The FCC duopoly rules are being cited here; nearly every media company that has a finger in this market has already overstepped that. KFSM already carries MyNetwork on channel 5.2. KHBS carries the CW on 40.2 and 29.2. KNWA (NBC) and KFTA (Fox) are all sorts of in bed together. The real question is whether or not the FCC will let KFSM sneak by with a triopoly. There are only two other triopolies in the U.S., and they’re both in California; however, the FCC’s rules on this apply to full-power stations. KPBI is not now, and has ever been, full-power, which also allowed it to dance right past the digital transition. The article seems to imply that KFSM intends to make KPBI a separate entity, getting MyNetwork off of KFSM’s .2 subchannel and making it a real station of its own. (Maybe RetroTV will wind up as the new .2 on KFSM, or simply disappear in this market.) This would be no better and no worse than the awkward pairing of Fox and NBC stations under the same management (Nexstar).
Slightly intriguing: Sometime this month, KHBS will be shutting down its formerly-bustling Fort Smith operation, with the exception of sales staff and a very pared-down fragment of its overall news operation. The master control facility will be moved to Rogers, and channel 40 will become a satellite of channel 29, rather than the other way around. For those who wonder why virtually every station in this market has two channel numbers, it’s nigh-on-impossible to get a signal over the Boston Mountains, meaning everyone’s got to maintain at least two transmitter sites and, frequently, two studios and two hubs of sales activity.
For those wondering what the above paragraph has to do with anything, here’s the short story: I’m going to be out of a job very soon.
I’m not sitting on my hands – I’ve been sending out resumes and filling applications for just about every non-factory job in a hundred-mile radius, as well as throwing my hat into the ring for a few specific openings beyond that radius (such as a production manager position at AETN). Still, I’d be kidding you if I said that the world is beating a path to my door. With two (with Fox 24’s parasitic connection to NBC 51, arguably three) of the four major network affiliates having bailed out on the Fort Smith area, the number of outlets for me to ply the trade I’ve been in for my entire adult life is dwindling dangerously (hence the desperate grab for random office and clerical jobs).

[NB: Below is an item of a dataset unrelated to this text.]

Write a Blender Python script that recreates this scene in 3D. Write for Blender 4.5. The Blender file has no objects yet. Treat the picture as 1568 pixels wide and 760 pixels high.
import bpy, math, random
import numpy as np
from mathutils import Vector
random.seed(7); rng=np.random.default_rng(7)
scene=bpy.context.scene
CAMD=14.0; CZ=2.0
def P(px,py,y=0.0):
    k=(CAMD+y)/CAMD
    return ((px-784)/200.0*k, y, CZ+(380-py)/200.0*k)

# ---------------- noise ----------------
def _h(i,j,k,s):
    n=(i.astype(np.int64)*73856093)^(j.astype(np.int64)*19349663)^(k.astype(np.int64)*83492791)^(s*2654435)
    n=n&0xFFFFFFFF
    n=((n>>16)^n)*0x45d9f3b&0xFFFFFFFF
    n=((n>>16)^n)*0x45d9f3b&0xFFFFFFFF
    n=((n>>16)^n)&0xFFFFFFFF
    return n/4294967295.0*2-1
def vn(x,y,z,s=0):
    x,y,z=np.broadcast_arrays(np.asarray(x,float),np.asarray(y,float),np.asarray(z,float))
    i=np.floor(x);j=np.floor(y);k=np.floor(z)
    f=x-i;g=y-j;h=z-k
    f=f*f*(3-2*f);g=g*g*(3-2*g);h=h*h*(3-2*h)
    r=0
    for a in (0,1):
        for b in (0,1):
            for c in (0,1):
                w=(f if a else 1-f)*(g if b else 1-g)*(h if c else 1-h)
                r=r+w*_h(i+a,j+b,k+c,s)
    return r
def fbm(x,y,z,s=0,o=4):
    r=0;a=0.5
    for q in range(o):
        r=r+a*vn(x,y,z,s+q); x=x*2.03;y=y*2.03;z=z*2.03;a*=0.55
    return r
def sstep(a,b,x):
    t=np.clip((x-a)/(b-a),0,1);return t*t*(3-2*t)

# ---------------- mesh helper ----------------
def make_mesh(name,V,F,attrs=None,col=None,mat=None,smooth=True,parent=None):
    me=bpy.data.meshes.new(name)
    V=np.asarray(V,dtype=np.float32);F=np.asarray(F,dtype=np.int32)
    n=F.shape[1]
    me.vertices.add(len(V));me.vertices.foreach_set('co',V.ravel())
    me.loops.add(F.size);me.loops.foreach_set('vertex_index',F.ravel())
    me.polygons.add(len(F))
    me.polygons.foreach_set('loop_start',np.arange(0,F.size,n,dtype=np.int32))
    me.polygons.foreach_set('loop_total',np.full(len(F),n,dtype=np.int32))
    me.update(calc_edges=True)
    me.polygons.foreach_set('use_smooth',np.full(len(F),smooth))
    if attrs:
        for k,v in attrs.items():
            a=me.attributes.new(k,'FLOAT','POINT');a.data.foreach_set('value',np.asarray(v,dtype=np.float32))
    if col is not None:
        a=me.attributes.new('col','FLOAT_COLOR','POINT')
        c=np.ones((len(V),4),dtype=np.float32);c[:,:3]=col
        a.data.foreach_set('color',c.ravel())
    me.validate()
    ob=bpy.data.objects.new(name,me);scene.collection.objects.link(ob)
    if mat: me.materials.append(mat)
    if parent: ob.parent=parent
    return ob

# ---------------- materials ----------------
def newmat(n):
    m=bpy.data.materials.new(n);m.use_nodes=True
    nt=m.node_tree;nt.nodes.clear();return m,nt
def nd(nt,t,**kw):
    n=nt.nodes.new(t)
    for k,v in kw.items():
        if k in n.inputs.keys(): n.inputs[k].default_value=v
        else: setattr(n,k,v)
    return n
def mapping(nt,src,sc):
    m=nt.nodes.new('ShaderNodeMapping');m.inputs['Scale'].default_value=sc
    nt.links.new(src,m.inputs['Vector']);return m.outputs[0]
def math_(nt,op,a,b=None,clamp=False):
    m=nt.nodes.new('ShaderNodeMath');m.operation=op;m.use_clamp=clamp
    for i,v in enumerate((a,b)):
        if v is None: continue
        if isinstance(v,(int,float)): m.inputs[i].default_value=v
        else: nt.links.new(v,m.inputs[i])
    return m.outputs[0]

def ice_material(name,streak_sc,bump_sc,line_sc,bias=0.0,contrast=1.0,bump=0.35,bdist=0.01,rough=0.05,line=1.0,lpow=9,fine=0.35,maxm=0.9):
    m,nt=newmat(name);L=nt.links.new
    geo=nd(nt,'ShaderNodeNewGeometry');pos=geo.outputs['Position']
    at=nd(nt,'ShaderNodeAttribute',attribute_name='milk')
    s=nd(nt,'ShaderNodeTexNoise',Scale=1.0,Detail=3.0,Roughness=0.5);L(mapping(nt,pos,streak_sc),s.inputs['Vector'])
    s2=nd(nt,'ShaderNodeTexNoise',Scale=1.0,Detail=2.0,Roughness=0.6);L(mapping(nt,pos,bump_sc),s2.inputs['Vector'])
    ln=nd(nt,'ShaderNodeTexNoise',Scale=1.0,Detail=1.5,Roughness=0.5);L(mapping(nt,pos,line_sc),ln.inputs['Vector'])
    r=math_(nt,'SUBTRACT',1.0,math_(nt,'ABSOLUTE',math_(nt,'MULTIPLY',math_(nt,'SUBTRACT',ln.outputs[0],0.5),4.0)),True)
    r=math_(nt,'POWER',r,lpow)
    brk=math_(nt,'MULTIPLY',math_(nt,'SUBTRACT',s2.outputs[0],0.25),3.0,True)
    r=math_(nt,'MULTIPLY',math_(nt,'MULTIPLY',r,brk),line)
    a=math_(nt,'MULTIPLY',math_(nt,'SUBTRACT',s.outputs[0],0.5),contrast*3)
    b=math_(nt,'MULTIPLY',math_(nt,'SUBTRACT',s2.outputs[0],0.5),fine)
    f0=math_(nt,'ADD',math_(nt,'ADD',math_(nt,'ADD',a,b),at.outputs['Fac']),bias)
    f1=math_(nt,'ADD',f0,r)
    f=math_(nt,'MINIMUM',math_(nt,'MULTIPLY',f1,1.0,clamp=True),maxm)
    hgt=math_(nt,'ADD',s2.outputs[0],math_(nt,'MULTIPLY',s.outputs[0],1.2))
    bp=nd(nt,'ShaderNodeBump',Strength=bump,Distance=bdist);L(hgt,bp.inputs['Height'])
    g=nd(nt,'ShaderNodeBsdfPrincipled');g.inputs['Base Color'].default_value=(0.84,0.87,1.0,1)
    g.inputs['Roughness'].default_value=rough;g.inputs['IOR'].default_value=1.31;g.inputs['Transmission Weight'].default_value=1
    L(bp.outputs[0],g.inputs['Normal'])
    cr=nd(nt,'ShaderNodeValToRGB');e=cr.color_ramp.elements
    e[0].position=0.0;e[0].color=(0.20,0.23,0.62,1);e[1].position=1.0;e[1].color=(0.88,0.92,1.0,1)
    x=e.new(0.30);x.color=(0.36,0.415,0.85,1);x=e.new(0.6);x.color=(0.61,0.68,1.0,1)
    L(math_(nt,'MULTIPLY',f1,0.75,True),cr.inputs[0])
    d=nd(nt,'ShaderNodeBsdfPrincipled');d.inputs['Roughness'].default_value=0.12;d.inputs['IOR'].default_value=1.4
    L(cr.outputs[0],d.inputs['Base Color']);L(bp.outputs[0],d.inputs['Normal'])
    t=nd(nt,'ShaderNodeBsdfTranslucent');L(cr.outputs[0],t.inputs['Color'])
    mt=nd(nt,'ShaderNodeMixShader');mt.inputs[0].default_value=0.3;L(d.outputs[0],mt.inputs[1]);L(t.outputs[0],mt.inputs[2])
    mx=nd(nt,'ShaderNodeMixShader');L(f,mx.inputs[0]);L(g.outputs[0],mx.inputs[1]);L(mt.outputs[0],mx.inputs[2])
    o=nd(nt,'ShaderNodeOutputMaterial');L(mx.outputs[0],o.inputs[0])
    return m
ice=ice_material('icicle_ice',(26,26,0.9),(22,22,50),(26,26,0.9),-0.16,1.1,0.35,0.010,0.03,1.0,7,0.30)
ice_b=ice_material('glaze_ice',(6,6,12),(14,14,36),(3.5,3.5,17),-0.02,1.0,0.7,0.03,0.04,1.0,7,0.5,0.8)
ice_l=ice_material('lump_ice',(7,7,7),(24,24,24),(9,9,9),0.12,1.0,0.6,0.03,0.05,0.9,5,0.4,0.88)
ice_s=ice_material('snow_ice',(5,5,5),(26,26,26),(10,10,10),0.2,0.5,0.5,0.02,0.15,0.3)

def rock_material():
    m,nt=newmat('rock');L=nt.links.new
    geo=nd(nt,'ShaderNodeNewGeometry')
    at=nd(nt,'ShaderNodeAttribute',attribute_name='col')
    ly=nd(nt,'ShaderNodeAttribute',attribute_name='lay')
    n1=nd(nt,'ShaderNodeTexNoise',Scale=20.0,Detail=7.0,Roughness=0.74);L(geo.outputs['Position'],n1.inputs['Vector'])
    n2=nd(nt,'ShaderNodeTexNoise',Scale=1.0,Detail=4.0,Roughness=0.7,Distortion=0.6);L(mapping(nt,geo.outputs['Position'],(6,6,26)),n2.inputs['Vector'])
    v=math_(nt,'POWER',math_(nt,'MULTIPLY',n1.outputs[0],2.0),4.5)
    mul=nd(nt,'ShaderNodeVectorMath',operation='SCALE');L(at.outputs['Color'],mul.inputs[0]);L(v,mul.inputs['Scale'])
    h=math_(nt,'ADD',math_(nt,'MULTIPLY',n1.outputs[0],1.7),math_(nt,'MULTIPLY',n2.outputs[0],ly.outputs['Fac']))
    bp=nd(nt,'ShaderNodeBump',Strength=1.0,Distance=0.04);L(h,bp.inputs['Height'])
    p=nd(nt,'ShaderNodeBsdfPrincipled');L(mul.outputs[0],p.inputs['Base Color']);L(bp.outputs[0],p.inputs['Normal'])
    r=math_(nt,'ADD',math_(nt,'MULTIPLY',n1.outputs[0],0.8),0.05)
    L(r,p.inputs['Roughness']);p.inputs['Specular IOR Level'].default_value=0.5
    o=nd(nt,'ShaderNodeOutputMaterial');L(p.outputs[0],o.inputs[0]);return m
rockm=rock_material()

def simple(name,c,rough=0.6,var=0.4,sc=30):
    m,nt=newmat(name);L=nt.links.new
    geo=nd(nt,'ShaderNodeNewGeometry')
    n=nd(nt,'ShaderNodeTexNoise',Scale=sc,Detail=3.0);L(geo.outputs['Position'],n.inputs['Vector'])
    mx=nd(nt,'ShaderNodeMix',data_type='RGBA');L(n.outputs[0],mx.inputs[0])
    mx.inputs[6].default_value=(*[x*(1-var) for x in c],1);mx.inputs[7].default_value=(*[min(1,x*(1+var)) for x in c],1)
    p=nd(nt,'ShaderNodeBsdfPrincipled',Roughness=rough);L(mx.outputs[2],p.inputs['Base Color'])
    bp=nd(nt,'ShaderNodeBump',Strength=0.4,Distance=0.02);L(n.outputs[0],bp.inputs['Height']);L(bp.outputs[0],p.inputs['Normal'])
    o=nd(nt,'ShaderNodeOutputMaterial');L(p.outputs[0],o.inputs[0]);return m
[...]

If KPBI made a comeback, even if it was a Retro TV affiliate that rehashes KFSM’s news product at various points in the day, it’s tempting to see if I could get in on that action. Take what I’ve learned at every job since I left KPBI, and bring it back to KPBI. When I was at KPBI in the early to mid ’90s, the station was undergoing something of a renaissance. A lot of that was due to Fox snagging NFL coverage, which brought more money in, which gave the station the luxury of upgrading and expanding its signal (and, later, delivering its own offspring in the form of a bouncing baby UPN affiliate – which was also sold off and now carries Univision). Our crazy little anything-goes sandbox was suddenly a high-visibility station in spite of its own limitations (namely, a low-power analog signal that could just about be overpowered by the wattage output of the light bulb in the break room fridge). But even with the knowledge that we had to start acting more like a real TV station than a public access cable channel that just happened to have over-the-air transmitters, we quite frankly got away with crazier shit than the other stations in the area. Everywhere I’ve gone since then, I’ve tried to keep bringing the crazy, in a good way – I like making stuff look fairly unique with just a dash of “How did they do that?”, all without obscuring the message.
When you’re working for the underdog, the sky’s the limit – after all, you’re already hugging the ground when you start out. I’ve worked for Fox and UPN stations alike, and it’s a market position I’m familiar with. It’s also a market position I’m familiar with changing.
I know it’ll be a while before KFSM gets this ball rolling, gets the FCC approval, and pumps some new blood into KPBI, and I’m certainly going to need to do something for a living between now and then… it may take a year or more before they start hiring for the new station, assuming they don’t just assign everyone already on staff to double up (hey, it’s worked for every other station in the market). But it’s awfully tempting to think about trying to climb aboard and be a part of relaunching the old girl with a new coat of paint, knowing what I know now… and knowing intimately where the soft tissue is on the other fighters in the ring.